POD: Lyndon Johnson wins his Senate bid in 1941.

FDR taps the young Texan to be VP, and he becomes President as WW2 ends. He botches the Japanese Occupation, making it much bigger than OTL and a massive waste of resources and lives.

Eisenhower runs in 1948 to fix the mess. After two terms, he is succeeded by Averell Harriman, who over his two terms is largely dealing with a drawn out Korean War that America and the South Koreans lose in 1963. Nelson Rockefeller wins two terms, followed by Henry Jackson. In 1980, former Secretary of State Richard Nixon is elected with Richard Cheney as his Vice President. Nixon dies of a stroke in 1983, allowing for Cheney to be elected in 1984 and 1988.

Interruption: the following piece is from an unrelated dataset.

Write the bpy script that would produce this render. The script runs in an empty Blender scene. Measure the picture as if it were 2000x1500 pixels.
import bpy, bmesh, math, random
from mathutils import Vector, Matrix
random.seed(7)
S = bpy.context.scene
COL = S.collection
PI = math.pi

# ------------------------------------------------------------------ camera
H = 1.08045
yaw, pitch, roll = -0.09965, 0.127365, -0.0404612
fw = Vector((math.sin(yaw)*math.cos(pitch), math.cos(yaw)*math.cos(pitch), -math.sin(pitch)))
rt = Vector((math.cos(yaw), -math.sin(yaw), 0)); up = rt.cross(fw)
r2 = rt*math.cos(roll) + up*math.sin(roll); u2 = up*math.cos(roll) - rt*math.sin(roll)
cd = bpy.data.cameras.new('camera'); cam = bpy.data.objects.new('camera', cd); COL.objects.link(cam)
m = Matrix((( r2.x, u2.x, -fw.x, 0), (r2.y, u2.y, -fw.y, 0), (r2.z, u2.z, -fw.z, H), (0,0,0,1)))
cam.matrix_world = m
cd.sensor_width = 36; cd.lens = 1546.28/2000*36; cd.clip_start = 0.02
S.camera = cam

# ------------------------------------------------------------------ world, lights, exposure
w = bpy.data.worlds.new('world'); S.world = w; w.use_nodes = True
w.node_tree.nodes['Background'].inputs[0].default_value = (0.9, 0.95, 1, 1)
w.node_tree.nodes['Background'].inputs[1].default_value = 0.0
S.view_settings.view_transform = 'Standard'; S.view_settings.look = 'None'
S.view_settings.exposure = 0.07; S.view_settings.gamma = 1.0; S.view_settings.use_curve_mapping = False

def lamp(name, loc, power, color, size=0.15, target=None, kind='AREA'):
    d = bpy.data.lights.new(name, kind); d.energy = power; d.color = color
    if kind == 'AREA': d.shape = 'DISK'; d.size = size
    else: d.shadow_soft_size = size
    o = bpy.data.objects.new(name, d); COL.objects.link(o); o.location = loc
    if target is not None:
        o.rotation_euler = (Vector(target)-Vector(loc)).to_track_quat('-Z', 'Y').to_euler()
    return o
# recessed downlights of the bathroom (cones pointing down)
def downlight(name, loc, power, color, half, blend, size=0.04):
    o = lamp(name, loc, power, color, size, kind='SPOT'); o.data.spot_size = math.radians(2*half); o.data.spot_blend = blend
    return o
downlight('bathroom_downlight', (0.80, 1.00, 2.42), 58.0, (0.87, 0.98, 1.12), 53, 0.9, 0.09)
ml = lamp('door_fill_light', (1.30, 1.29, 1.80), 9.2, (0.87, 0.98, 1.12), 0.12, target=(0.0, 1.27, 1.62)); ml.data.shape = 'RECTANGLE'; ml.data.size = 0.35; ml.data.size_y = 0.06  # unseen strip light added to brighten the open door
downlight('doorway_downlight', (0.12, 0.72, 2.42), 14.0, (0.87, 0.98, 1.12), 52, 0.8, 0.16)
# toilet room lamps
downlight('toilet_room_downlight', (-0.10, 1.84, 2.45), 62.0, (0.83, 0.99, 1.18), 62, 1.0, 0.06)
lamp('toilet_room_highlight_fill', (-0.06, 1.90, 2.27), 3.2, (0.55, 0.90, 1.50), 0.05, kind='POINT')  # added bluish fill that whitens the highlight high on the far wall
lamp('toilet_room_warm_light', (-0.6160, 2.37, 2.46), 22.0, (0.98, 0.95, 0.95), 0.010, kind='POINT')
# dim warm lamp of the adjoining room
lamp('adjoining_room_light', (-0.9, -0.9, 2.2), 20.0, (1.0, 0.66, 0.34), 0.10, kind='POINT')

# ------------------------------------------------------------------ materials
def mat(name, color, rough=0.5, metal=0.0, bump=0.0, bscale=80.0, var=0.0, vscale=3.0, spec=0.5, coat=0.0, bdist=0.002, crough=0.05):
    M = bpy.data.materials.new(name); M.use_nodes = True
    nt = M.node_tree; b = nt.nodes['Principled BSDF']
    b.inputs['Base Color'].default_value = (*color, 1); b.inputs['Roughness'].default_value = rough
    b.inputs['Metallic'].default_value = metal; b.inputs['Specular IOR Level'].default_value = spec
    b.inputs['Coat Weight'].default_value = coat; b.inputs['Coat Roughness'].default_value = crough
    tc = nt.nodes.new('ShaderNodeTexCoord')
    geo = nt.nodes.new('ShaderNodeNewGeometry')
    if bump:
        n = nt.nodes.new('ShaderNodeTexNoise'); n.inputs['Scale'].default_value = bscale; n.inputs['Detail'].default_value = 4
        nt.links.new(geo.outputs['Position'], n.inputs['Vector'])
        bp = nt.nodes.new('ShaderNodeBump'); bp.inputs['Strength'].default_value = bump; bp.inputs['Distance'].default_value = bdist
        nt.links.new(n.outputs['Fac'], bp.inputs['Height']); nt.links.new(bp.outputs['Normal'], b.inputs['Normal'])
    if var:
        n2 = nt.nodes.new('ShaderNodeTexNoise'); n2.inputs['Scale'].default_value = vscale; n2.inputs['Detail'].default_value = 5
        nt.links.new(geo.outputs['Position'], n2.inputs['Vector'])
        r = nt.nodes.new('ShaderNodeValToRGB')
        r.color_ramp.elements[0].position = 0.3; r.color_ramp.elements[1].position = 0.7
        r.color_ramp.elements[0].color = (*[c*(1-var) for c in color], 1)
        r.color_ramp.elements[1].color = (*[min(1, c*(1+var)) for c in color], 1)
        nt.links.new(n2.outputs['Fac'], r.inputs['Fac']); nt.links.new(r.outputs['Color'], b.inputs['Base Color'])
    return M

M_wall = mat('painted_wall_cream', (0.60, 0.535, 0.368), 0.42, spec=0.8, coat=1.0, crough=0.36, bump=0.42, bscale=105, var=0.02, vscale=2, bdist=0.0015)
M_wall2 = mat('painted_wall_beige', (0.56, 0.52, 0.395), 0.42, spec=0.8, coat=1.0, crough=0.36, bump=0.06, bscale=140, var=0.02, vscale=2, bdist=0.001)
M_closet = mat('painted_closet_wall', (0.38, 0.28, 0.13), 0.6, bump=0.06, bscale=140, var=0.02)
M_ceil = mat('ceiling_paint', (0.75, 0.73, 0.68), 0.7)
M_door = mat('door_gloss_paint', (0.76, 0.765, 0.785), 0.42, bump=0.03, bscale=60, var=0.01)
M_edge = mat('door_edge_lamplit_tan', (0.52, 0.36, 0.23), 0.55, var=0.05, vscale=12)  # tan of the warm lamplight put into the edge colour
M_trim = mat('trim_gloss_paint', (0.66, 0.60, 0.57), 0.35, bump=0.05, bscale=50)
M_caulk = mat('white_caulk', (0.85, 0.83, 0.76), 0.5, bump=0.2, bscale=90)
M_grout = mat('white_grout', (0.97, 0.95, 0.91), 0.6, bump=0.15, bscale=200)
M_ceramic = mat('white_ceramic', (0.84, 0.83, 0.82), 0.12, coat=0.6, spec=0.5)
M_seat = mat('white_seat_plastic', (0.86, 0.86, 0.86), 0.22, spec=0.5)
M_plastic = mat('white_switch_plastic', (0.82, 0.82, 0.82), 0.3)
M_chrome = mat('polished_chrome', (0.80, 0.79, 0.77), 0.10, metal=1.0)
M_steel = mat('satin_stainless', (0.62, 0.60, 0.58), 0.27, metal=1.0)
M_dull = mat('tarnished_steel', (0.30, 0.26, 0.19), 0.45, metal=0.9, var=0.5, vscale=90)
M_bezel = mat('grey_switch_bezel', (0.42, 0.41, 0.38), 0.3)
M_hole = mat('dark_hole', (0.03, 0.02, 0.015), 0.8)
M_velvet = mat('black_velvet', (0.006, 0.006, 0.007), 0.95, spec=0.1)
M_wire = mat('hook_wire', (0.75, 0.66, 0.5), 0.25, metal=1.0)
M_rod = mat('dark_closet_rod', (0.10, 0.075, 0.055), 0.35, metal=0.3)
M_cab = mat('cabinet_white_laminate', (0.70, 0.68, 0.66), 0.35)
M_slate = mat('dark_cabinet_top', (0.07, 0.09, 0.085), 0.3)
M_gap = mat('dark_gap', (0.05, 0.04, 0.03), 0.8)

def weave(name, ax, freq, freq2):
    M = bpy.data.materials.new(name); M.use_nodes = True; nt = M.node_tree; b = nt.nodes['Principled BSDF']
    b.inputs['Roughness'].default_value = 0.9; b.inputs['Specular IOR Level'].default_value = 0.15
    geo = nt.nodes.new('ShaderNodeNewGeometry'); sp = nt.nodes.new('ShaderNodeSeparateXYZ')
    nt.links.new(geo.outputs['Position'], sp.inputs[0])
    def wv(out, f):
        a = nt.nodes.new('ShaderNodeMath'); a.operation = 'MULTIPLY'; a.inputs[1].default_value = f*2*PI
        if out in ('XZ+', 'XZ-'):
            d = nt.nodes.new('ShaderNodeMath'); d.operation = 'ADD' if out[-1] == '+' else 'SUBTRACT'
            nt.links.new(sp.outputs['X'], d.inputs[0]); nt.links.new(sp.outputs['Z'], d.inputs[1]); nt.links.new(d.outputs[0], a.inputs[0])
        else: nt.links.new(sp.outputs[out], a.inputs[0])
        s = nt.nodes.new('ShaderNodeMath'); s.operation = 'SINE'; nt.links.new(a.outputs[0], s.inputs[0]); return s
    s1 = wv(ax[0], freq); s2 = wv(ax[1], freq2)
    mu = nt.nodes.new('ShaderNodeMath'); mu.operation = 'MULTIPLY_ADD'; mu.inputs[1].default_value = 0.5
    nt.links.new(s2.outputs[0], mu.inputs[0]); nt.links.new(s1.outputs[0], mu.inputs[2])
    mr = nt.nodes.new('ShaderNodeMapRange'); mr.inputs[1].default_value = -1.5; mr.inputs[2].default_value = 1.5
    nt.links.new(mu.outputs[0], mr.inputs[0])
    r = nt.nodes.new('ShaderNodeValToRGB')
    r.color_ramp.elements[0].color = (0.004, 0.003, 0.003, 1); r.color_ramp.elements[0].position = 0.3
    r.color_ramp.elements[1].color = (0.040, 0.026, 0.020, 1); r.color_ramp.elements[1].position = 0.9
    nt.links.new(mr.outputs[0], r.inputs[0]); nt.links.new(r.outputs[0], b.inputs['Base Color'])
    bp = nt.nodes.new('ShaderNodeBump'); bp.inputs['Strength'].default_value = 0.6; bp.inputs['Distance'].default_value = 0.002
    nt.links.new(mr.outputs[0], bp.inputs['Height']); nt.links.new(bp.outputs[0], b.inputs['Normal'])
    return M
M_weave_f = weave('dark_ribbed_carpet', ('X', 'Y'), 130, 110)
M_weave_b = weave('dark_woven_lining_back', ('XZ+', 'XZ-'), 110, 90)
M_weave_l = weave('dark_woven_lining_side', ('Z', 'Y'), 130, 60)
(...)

Read between the lines for details of what happens in that world.
 
He does not give up on his no new taxes pledge. So there are more intense budge battles. After the liberation of Kuwait, he orders the military to invade Iraq. Most of the Allies pull out of the coalition. There is a quagmire just as there was. oTL twelve years later. 1992 presidential election popular vote
Clinton 45 percent Cheney 32 percent Perot 22 percent electoral college Clinton 483 OTL plus Florida, North Carolina, Virginia, Indiana, Texas, Kansas, South Dakota and Arizona

ITTL Clinton is the first Democrat since LBJ 28 years earlier to carry Virginia, Indiana, Kansas and South Dakota and the first Democrat since Harry Truman 44 years earlier to carry Arizona.
 
Hence the challenge.

Yahbut you were talking in the first post as if people ignoring Cheney scenarios in these periods was somehow aberrant. It isn't. You're asking people to shoe-horn Cheney into political maturity in a period in which he was naturally not going to mature, hence why almost all of the scenarios offered have a distinct lack of realism about them.
 
Yahbut you were talking in the first post as if people ignoring Cheney scenarios in these periods was somehow aberrant. It isn't. You're asking people to shoe-horn Cheney into political maturity in a period in which he was naturally not going to mature, hence why almost all of the scenarios offered have a distinct lack of realism about them.

Care to critique?

POD: Lyndon Johnson wins his Senate bid in 1941.

FDR taps the young Texan to be VP, and he becomes President as WW2 ends. He botches the Japanese Occupation, making it much bigger than OTL and a massive waste of resources and lives.

Eisenhower runs in 1948 to fix the mess. After two terms, he is succeeded by Averell Harriman, who over his two terms is largely dealing with a drawn out Korean War that America and the South Koreans lose in 1963. Nelson Rockefeller wins two terms, followed by Henry Jackson. In 1980, former Secretary of State Richard Nixon is elected with Richard Cheney as his Vice President. Nixon dies of a stroke in 1983, allowing for Cheney to be elected in 1984 and 1988.

Read between the lines for details of what happens in that world.
 
Cheney runs for Congress in 1972. Perhaps Rumsfeld or Nixon convinces him. In the 1972 Republican landslide, he wins the election, beating a one-term incumbent who'd gotten beaten for Senator six years before and only narrowly won the election in OTL. Four years later, incumbent Congressman Cheney beats state senator Malcolm Wallop and wins the GOP nomination for Senator from Wyoming and then he wins the election which went for the GOP by nearly 10 points in OTL. Four years after that, Reagan chooses him as VP, and then gets assassinated in 1981.
 
Last edited:

TinyTartar

Banned
A better question to ask is why Cheney would even try to become President. He never really showed much inclination towards trying to engage in Presidential politics or building a personal brand on the path to Presidency in the way that someone like Hillary has.

Cheney loved being behind the scenes and having influence there. He was very much a defense/foreign policy wonk and never really strayed from party orthodoxy on other issues. His single largest influence as a statesman was Scoop Jackson, a Democrat.

I don't think Cheney is someone who would want to deal with the day to day or symbolic nature of the office.
 
A better question to ask is why Cheney would even try to become President. He never really showed much inclination towards trying to engage in Presidential politics or building a personal brand on the path to Presidency in the way that someone like Hillary has.

Cheney loved being behind the scenes and having influence there. He was very much a defense/foreign policy wonk and never really strayed from party orthodoxy on other issues. His single largest influence as a statesman was Scoop Jackson, a Democrat.

I don't think Cheney is someone who would want to deal with the day to day or symbolic nature of the office.

He did make a brief attempt, I believe in 1996. I didn't know about it until I saw the Showtime Documentary with him in it.